At the heart of fabricating integrated circuits is the ability to selectively change the electrical properties of the semiconductor substrate. This key to fabrication is accomplished by doping – introducing atoms locally into the semiconductor substrate.
In the early days of the semiconductor industry doping was accomplished by creating a pattern on the surface of the semiconductor substrate typically in an oxide film and then depositing a doped glass over the surface. A subsequent heat treatment would then diffuse the dopants from the glass into the exposed semiconductor surface in some areas and the dopants would be blocked by the glass in other areas.
With the introduction of ion implantation for doping, solid source doping has largely disappeared (although Intel recently brought it back for one application in their 14nm process). Ion implantation utilizes a particle accelerator to inject dopants into the semiconductor material with high energies. Ion implant has several advantages over solid source doping, first and foremost is better control of the amount of dopant introduced. Ion implant can also better control the depth of the dopants and utilize photoresist as the mask for doping as opposed to requiring a film that can withstand high temperature; and Ion implantation can introduce nearly any atom of interest and does it at low temperature.
Recently the semiconductor industry has begun the evolution of logic processes from planar devices to fully depleted devices such as FinFETs and FDSOI. This transition greatly improves the electrostatic control of the gate over the channel of the device and dramatically reduces leakage. This transition also reduces the need for ion implantation. As semiconductor devices have shrunk into the deep sub-micron range the control of threshold voltages has driven a significant increase in the need for ion implantation. Different threshold voltages have required threshold adjust implants for NMOS and PMOS for each threshold voltage. At deep sub-micron dimensions the halo implant at the drain extension step and even the source/drain contact implants also have to be tailored for each threshold voltage. An additional threshold voltage can require as many as 13 implants at 40nm and smaller nodes! With FinFETs threshold adjust implants are still used but there are no halo implants so only extensions implants for NMOS and PMOS are required and raised source/drains are used with no implants. FDSOI further reduces the implants required by controlling threshold voltages with biasing instead of implants. At first glance this all seems like bad news for implant companies.
At SEMICON West in 2014 I attended an Axcelis presentation on the use of implants to change the material properties of wafers. Current state-of-the-art implanters can vary the dose implanted into a wafer radially.
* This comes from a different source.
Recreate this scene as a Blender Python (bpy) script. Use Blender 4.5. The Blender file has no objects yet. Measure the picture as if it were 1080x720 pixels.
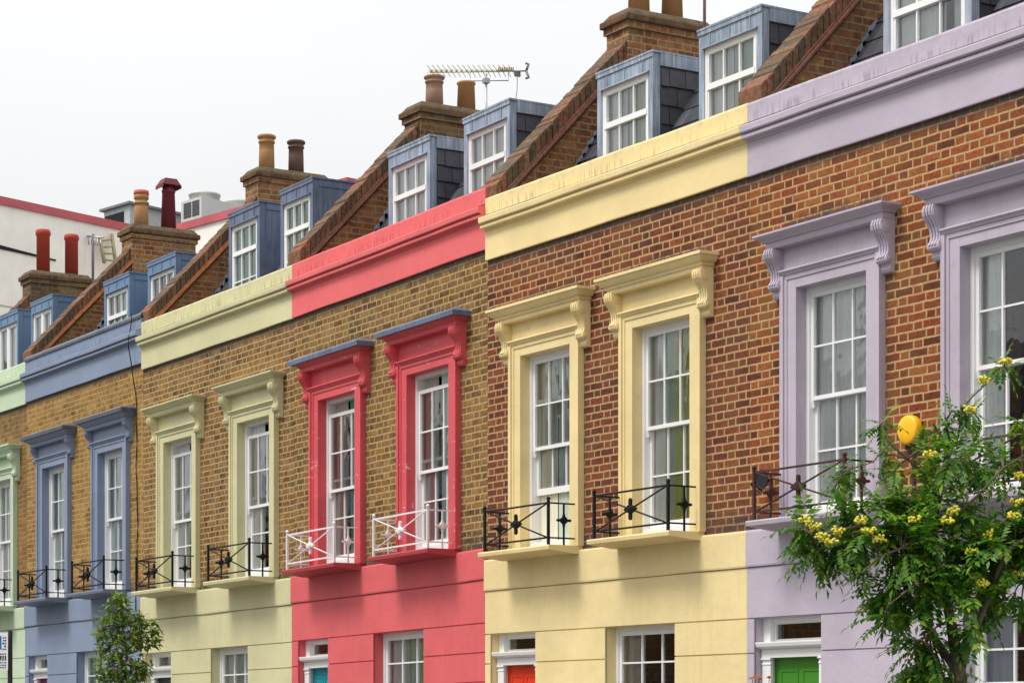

So if for example you had a CMP process that removed material faster at the edge of a wafer versus the middle of the wafer you could implant a higher dose of an implant specie in the center of the wafer than the wafer edge increasing the CMP removal rate in the center and creating a CMP/Implant process combination that is uniform across the wafer. This new application for ion implant was presented as having the potential to maintain or grow the market for implanters even though doping applications were declining. Some applications for this technique:
1. Amorphization
2. Modifying CMP removal rates
3. Modifying Etch rates
4. Hardening photoresist
5. Reducing photoresist pattern line-edge-roughness (LER)
At the time I thought this was an interesting potential application but I wasn’t aware of it actually seeing much use. I will comment that I could see a lot of potential for it, implant steps are relatively inexpensive particularly if no photoresist mask is required at only $1 to $2 per implant for a 300mm wafer.
Since then I have become aware that this technique is rapidly being adopted with some logic processes using materials modifications implants 10 or more times per wafer. On the memory side the usage is lower, more in the 2 to 5 implants per wafer but it is growing as well. As process linewidths continue to shrink this is a technique that will likely see increased adoption. In most cases the specie being implanted is similar to the material it is being implanted into so these implants don’t show up on reverse engineering analysis of parts but they are being used today!